Создавалось впечатление, что британский премьер отважился идти по третьему кругу. Логика его рассуждений сводилась к следующему: мы не расходимся во мнениях, как это может показаться. (Его доброжелательность обычно распространялась на фразы общие.) Он готов сделать все, чтобы осуществить «Оверлорд» в возможно короткий срок. (Тут уже доброжелательность кончилась: «…в возможно короткий срок».) Он, Черчилль, не думает, что те возможности, которые имеются в Средиземном море, должны быть немилосердно отвергнуты (так и сказано: «…немилосердно отвергнуты»!) из-за того, что использование их задержит осуществление операции «Оверлорд» на два-три месяца… Короче: воспользоваться моментом и начать операцию в Средиземном море. Она стоит того, чтобы «Оверлорд» был отсрочен на два-три месяца, то есть с конца весны на конец лета.
— Операции в районе Средиземного моря, о которых говорит господин Черчилль, это только диверсия, — мрачно реагировал Сталин. — Я же отрицаю значение диверсий.
— Британские войска не должны бездействовать шесть месяцев, — произнес Черчилль.
— По Черчиллю выходит, что русские требуют от англичан того, чтобы англичане бездействовали, — невесело улыбнулся Сталин — он так и сказал: «По Черчиллю», обязательное в этом случае «господин Черчилль» было игнорировано.
Совершенно очевидно, что конференция приблизилась к своему «кризису». Первый признак этого обнаружился в выступлениях самого красноречивого из участников конференции: британский премьер исчерпал себя и начал повторяться, дав повод своим коллегам, и прежде всего Сталину, не считаться с ним.
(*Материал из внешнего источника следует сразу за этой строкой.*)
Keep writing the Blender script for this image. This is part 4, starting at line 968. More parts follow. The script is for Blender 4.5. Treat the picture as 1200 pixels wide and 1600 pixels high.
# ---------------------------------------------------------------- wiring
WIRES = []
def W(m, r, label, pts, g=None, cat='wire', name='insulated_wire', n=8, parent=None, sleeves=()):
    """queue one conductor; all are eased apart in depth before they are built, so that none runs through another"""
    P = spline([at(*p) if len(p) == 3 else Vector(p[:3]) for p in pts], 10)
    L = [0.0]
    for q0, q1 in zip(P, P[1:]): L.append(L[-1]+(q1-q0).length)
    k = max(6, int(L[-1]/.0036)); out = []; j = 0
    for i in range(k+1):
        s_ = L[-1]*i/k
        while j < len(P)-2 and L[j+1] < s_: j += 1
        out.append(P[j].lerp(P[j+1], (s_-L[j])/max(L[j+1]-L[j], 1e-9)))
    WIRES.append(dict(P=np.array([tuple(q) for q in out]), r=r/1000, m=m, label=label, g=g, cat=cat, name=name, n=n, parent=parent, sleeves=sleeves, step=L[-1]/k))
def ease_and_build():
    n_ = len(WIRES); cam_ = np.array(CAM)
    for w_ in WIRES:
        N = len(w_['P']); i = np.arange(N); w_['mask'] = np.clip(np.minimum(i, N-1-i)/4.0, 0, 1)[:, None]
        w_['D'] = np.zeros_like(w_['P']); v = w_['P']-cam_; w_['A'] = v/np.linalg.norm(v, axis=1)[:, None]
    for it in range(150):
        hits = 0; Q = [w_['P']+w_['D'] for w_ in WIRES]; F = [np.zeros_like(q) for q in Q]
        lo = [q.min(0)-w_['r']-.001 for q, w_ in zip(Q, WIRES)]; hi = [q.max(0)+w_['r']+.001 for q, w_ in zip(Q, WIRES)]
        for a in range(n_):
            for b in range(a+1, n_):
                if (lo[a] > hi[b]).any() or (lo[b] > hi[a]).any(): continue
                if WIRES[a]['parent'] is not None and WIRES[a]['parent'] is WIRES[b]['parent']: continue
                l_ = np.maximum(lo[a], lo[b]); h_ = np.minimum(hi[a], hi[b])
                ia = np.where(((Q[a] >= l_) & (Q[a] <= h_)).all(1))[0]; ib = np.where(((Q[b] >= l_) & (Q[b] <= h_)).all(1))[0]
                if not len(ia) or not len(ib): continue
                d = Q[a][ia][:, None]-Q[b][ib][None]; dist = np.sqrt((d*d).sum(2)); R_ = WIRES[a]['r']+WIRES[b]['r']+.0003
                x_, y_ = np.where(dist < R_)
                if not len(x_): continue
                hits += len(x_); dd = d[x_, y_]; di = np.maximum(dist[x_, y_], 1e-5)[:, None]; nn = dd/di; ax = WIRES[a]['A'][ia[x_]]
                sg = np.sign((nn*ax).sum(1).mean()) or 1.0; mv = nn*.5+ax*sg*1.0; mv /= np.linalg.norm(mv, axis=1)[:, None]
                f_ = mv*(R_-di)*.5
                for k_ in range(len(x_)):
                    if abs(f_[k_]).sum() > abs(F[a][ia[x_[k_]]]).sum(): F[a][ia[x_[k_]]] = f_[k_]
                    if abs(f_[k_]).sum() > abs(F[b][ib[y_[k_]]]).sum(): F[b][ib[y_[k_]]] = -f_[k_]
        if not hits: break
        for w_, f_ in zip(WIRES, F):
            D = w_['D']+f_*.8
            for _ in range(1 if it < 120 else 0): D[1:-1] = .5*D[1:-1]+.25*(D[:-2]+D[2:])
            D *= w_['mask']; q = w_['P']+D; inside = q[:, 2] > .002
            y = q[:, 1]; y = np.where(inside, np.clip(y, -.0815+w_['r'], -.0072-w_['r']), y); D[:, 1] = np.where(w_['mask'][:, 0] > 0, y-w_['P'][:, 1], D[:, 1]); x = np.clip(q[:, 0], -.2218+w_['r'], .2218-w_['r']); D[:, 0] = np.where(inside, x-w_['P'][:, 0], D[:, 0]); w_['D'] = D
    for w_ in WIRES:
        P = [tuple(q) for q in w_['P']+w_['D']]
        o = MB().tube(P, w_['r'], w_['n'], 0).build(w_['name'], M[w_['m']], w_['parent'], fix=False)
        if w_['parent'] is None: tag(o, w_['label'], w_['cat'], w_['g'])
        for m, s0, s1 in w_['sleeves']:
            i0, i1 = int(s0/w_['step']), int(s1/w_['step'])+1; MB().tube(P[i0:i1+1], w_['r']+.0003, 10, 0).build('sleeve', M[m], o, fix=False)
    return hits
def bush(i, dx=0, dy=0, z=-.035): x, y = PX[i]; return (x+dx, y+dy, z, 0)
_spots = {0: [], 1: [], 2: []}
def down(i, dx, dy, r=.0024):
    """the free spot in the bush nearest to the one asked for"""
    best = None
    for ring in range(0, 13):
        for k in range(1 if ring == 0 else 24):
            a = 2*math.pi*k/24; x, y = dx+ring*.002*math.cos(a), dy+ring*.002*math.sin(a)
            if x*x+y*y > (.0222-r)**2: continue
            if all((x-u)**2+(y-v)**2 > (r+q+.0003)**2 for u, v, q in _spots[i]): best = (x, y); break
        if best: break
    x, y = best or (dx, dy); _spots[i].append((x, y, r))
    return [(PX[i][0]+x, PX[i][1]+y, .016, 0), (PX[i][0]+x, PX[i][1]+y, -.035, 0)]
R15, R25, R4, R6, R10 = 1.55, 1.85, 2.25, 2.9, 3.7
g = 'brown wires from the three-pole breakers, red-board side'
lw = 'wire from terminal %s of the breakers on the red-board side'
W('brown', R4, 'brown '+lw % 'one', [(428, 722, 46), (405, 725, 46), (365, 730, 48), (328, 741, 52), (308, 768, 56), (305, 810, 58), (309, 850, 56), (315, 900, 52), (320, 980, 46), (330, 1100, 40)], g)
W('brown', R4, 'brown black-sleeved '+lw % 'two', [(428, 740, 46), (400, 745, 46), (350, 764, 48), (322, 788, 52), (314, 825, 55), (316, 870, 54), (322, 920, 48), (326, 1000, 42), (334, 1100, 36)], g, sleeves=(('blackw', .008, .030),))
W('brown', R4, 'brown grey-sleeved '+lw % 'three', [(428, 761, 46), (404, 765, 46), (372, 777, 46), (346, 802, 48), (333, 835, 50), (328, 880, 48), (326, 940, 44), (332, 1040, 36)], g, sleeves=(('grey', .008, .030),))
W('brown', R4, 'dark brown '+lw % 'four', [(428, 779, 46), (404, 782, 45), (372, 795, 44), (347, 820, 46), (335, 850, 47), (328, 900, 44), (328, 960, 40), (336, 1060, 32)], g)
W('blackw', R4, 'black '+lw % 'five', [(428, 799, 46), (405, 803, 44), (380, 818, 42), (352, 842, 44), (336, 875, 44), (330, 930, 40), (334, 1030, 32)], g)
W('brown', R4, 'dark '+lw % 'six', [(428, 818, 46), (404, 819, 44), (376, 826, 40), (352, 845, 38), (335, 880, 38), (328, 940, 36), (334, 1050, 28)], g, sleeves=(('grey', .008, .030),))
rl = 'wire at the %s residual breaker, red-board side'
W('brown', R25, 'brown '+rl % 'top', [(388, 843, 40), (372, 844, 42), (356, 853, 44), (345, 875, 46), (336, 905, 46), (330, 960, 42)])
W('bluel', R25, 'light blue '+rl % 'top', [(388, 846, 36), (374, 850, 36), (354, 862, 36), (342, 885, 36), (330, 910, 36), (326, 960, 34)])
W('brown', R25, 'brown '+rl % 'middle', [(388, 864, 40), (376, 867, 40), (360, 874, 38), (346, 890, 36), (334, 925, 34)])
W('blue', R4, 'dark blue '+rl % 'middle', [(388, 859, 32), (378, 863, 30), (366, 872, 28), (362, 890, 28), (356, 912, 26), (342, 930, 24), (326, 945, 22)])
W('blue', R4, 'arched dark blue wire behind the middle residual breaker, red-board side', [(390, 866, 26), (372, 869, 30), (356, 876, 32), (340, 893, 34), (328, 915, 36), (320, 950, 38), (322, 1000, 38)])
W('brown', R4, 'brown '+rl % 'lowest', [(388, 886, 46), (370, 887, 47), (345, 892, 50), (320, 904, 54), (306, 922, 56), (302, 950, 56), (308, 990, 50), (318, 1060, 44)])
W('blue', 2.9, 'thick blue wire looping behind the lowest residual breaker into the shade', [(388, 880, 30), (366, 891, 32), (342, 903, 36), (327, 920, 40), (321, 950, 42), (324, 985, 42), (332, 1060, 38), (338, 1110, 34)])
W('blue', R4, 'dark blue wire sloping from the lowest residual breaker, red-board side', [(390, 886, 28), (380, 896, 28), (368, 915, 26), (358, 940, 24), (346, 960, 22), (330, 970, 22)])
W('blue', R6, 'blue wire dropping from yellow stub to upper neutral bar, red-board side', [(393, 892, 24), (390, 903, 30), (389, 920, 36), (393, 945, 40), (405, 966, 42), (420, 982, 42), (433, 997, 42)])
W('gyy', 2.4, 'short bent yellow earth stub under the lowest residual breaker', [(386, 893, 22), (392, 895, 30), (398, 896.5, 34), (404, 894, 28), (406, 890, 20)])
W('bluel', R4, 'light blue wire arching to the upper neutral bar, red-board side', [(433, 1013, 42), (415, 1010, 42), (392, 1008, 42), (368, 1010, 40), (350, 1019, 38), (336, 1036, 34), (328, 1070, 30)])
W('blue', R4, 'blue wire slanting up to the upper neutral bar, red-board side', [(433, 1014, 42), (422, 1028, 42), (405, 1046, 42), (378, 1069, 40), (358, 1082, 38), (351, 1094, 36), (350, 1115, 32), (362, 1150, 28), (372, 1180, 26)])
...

Очевидно почувствовав это, Черчилль предложил передать вопрос о втором фронте на рассмотрение военных. Сталин, склонявшийся к этой мысли в начале заседания, ее отверг, — возможно, он почувствовал, что обрел преимущества, которые могут быть обращены в реальные ценности только им самим, при этом здесь, за столом переговоров. А возможно, сделал свое червь сомнения: если главы правительств не могли договориться, способны ли военные поправить положение?
То, что сделали русские на следующем этапе конференции, было похоже на таран.
— Сколько времени мы намерены оставаться в Тегеране? — спросил Сталин, не глядя на своих иностранных коллег.
— Я готов голодать, пока директивы не будут разработаны, — сказал Черчилль, он все еще имел в виду комиссию военных, которой он хотел передать разработку директив.
— Речь идет о том, когда мы намереваемся закончить нашу конференцию, — заметил Сталин, он явно говорил не о военных.
Рузвельт осторожно намекнул, что можно передать дела военной комиссии.